Crisis & Opportunity is a curated, open-access collection of largely forgotten articles by Black scholars working in and around sociology in the early twentieth century. Drawing together public-domain writings that were often marginalized or overlooked, the project highlights the interdisciplinary foundations of early sociology and recovers contributions on race, labor, migration, gender, crime, health, education, and social movements that remain strikingly relevant today. The project’s name honors two landmark journals edited by Black sociologists: The Crisis, founded and edited by W. E. B. Du Bois, and Opportunity, edited by Charles S. Johnson for the National Urban League. While acknowledging Du Bois’s central place in the discipline, Crisis & Opportunity prioritizes republishing works by other Black scholars to broaden our understanding of sociology’s intellectual history. All materials are believed to be in the public domain and are freely available to read, share, and reuse, supporting research, teaching, and a more inclusive account of the discipline’s past.

23 Fifth Avenue

23 Fifth Avenue is a digital collection of writings by early twentieth-century reformers, radicals, and social critics whose ideas shaped debates over democracy, labor, race, gender, sexuality, and social justice in the years preceding World War I. Bringing together essays, manifestos, fiction, and political commentary by figures such as feminists, socialists, anarchists, labor organizers, and Black intellectuals, the site highlights the vibrant intellectual culture of the Progressive Era and its enduring relevance. The project was created as a complement to Mary Jane Treacy’s Reacting to the Past scenario, Greenwich Village, 1913. Contributions are welcome, and all materials are presented to encourage exploration of the radical ideas that animated struggles for political change and social justice.
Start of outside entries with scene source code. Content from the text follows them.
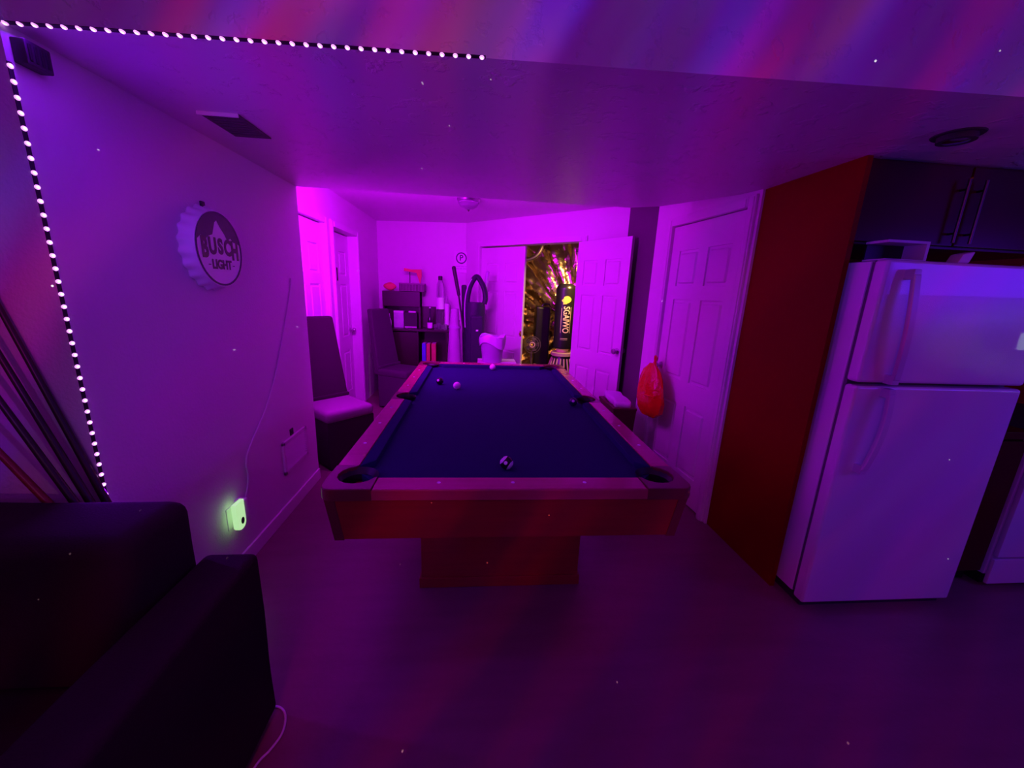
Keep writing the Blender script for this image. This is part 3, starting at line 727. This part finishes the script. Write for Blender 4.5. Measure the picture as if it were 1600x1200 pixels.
bottle('glass_bottle', 'slim clear glass bottle right of the tall decanter', -.590, 3.08, zt, [(.034, 0), (.035, .01), (.034, .30), (.030, .38), (.016, .42), (.015, .46)], M_GLASS, (.0345, .06, .36), None)
bottle('wine_bottle', 'dark slender bottle with a white label, left of the tall decanter', -.822, 3.02, zt, [(.034, 0), (.036, .01), (.036, .10), (.030, .14), (.014, .18), (.012, .27), (.014, .275), (.014, .29)], M_GLASSD, (.0365, .015, .095), (.0135, .285, .30, M_LABEL))
bottle('spray_bottle', 'small pale pump bottle at the left end of the bar cabinet', -1.375, 3.00, zt, [(.026, 0), (.028, .008), (.027, .10), (.018, .13), (.011, .14), (.010, .17)], M_LABEL, None, (.008, .165, .195, M_LABEL))
for i, (dx, dy, h) in enumerate(((-.745, 2.985, .075), (-.695, 2.975, .09), (-.650, 2.99, .07), (-.605, 2.975, .085))):
    g = thing('shot_glass', ('short drinking glass nearest the white-labelled bottle', 'short drinking glass, second from the white-labelled bottle', 'short drinking glass, third from the white-labelled bottle', 'short drinking glass at the right end of the bar cabinet')[i], 'glass', (dx, dy, zt), 0, 'glasses on the bar cabinet')
    MB().lathe([(.018, 0), (.020, .004), (.024, h), (.022, h), (.017, .012), (0, .010)], 18, Matrix.Translation((dx, dy, zt))).build('tumbler', M_GLASS, g)
o = thing('printed_box', 'pale printed carton standing under the hutch of the bar cabinet', 'box', (-1.25, 3.15, zt))
MB().box((-1.335, 3.10, zt), (-1.20, 3.20, zt + .235), .002).build('carton', M_BOX, o, smooth=False)
MB().box((-1.335, 3.098, zt + .21), (-1.20, 3.102, zt + .235)).build('flap', M_LABEL, o, smooth=False)
o = thing('dark_box', 'dark box with a pale strip on its lid, right of the pale carton', 'box', (-1.09, 3.15, zt))
MB().box((-1.19, 3.10, zt), (-1.015, 3.20, zt + .215), .003).build('carton', M_SEATD, o, smooth=False)
MB().box((-1.13, 3.105, zt + .2155), (-1.03, 3.16, zt + .236), .002).build('lid_strip', M_LABEL, o, smooth=False)
MB().box((-1.185, 3.096, zt + .005), (-1.02, 3.101, zt + .02)).build('base_strip', M_LABEL, o, smooth=False)
# basket on the hutch with what it holds
bz = 1.4405
bs = thing('basket', 'small woven basket on top of the cabinet hutch', 'basket', (-1.07, 3.16, bz))
mb = MB(); x0, x1, y0, y1, h = -1.25, -.90, 3.10, 3.235, .115
for lo, hi in (((x0, y0, bz), (x1, y0 + .006, bz + h)), ((x0, y1 - .006, bz), (x1, y1, bz + h)), ((x0, y0, bz), (x0 + .006, y1, bz + h)), ((x1 - .006, y0, bz), (x1, y1, bz + h)), ((x0, y0, bz), (x1, y1, bz + .005))): mb.box(lo, hi)
mb.build('body', M_BASKET, bs, smooth=False)
for k in range(17): MB().box((x0 + .008 + k * .020, y0 - .003, bz + .012), (x0 + .018 + k * .020, y0 + .001, bz + h - .018), .001, 1).build('wicker_stake', M_BAR, bs, smooth=False)
MB().box((x0 - .004, y0 - .006, bz + h - .014), (x1 + .004, y0 + .002, bz + h), .003).build('rim', M_BASKET, bs)
fl = thing('pennant', 'orange-pink cloth draped on a thin stick in the basket', 'cloth', (-1.10, 3.16, bz + .006))
MB().cyl((-1.11, 3.15, bz + .006), (-1.11, 3.15, bz + .30), .006, 8).build('stick', M_SEATD, fl)
mb = MB(); mb.prism([(-1.155, .275), (-1.15, .315), (-1.05, .300), (-.915, .305), (-.912, .22), (-.935, .10), (-.955, .17), (-.985, .255), (-1.06, .265)], 0, .03, frame((-.035, 3.165, bz), (1, 0, 0), (0, 0, 1), (0, -1, 0)), bev=.006)
mb.build('cloth', M_ORANGE, fl)
o = soft(MB().sphere((0, 0, 0), .075, None, 20, 12, (1.15, .8, .72)), .012, 14).build('cloth_cap', M_ORANGE); o.location = (-1.385, 3.14, bz + .062); tag(o, 'crumpled orange cloth cap at the left end of the hutch top', 'cap')

# upright bags by the end wall
G = thing('golf_bag', 'tall dark navy golf bag with a carry loop, left of the closed closet leaf', 'bag', (-.20, 2.60, 0))
mb = MB().lathe([(.105, 0), (.118, .02), (.120, .40), (.128, .95), (.135, 1.18), (.130, 1.30), (.120, 1.345)], 28, Matrix.Translation((-.195, 2.60, 0)) @ Matrix.Diagonal((1.0, .8, 1, 1)))
soft(mb, .006, 6).build('body', M_BAG, G)
mb = MB().box((-.245, 2.475, .55), (-.085, 2.52, 1.18), .02, 3); mb.build('front_pocket', M_BAG, G)
lp = [(-.29, 2.585, 1.02), (-.298, 2.58, 1.28), (-.285, 2.58, 1.44), (-.245, 2.58, 1.58), (-.180, 2.585, 1.665), (-.120, 2.585, 1.60), (-.075, 2.585, 1.50), (-.060, 2.585, 1.40), (-.075, 2.585, 1.33)]
lp = smooth_path(lp, 6)
mb = MB().tube(lp, .034, 10); mb.build('carry_loop', M_BAG, G)
MB().tube([p + Vector((-.026, -.028, 0)) for p in lp[:22]], .008, 8).build('piping', M_BAGP, G)
MB().box((-.175, 2.466, .985), (-.145, 2.476, 1.005), .002).build('badge', M_LABEL, G)
for (x, y, h, lx, lab, hd) in ((-.335, 2.63, 1.76, -.135, 'dark club with a black head leaning left out of the golf bag', M_GRILL), (-.115, 2.66, 1.72, .075, 'pale violet club cover leaning right out of the golf bag', M_BAGP)):
    g = thing('golf_club', lab, 'club', (x, y, 1.30))
    top = Vector((x + lx, y, h))
    MB().tube([(x, y, .95), (x + lx * .55, y, 1.45), top], .012 if hd is M_GRILL else .010, 10).build('shaft', M_GRILL if hd is M_GRILL else M_STEEL, g)
    MB().tube([Vector((x + lx * .5, y, 1.42)), top], .022, 12, None, .026).sphere(top, .027).build('head_cover', hd, g)
G2 = thing('cue_case', 'slim dark soft cue case standing between the plush roll and the golf bag', 'case', (-.33, 2.76, 0))
mb = MB().box((-.365, 2.76, 0), (-.295, 2.82, 1.56), .02, 3); mb.each(lambda v: v + Vector((-.03 * v.z + .03, 0, 0))); soft(mb, .006, 6).build('sleeve', M_BAG, G2)
MB().tube(smooth_path([(-.40, 2.735, 1.10), (-.43, 2.72, .9), (-.395, 2.735, .68)], 6), .008, 8).build('strap', M_BAG, G2)
U = thing('rolled_rug', 'pale plush roll standing between the bar cabinet and the golf bag', 'rug', (-.41, 2.66, 0))
mb = MB().lathe([(.095, 0), (.100, .02), (.092, .55), (.070, 1.0), (.052, 1.25), (.0, 1.262)], 28, Matrix.Translation((-.455, 2.64, 0))); soft(mb, .010, 9).build('pile', M_PLUSH, U)
annulus(MB(), .072, .078, 1.02, .03, Matrix.Translation((-.455, 2.64, -.02))).build('tie_band', M_BAGP, U)
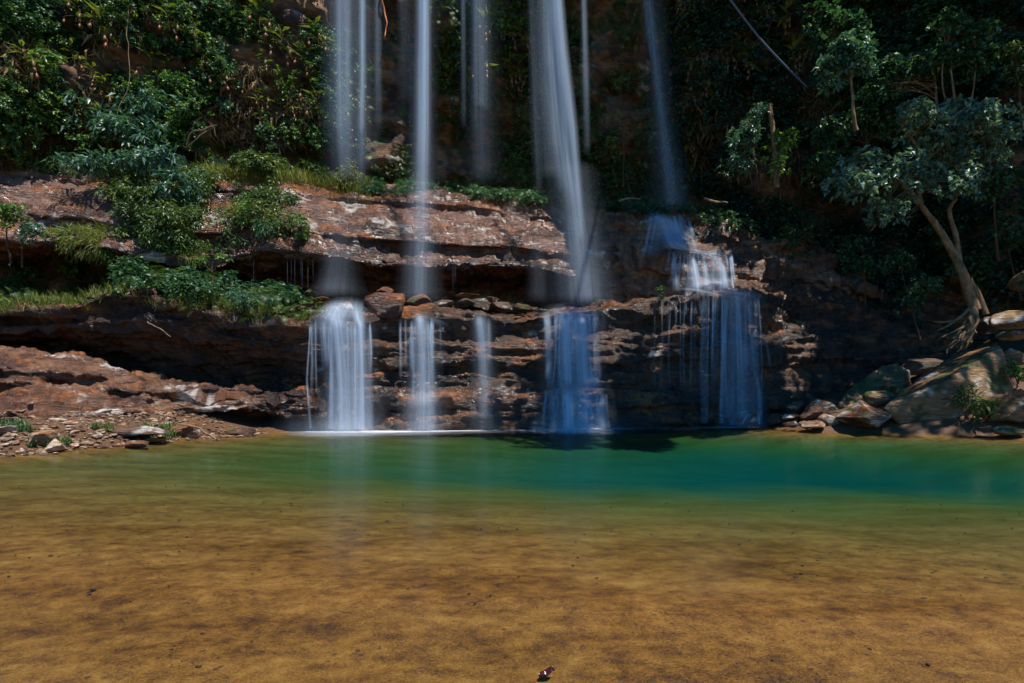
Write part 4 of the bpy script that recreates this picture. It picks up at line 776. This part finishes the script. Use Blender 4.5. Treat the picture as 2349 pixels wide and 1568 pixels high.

Crisis & Opportunity Books

Crisis & Opportunity Books produces new, carefully edited digital editions of public-domain novels from the Harlem Renaissance, expanding access to works by Black authors that have often been neglected or unevenly reproduced online. Drawing from the earliest available print editions, texts are digitized, cross-checked for accuracy, and released in clean, readable formats (Markdown, EPUB, and plain text) designed for research, teaching, and reuse. The project complements the work of Project Gutenberg, focusing in particular on authors and titles that have received limited attention.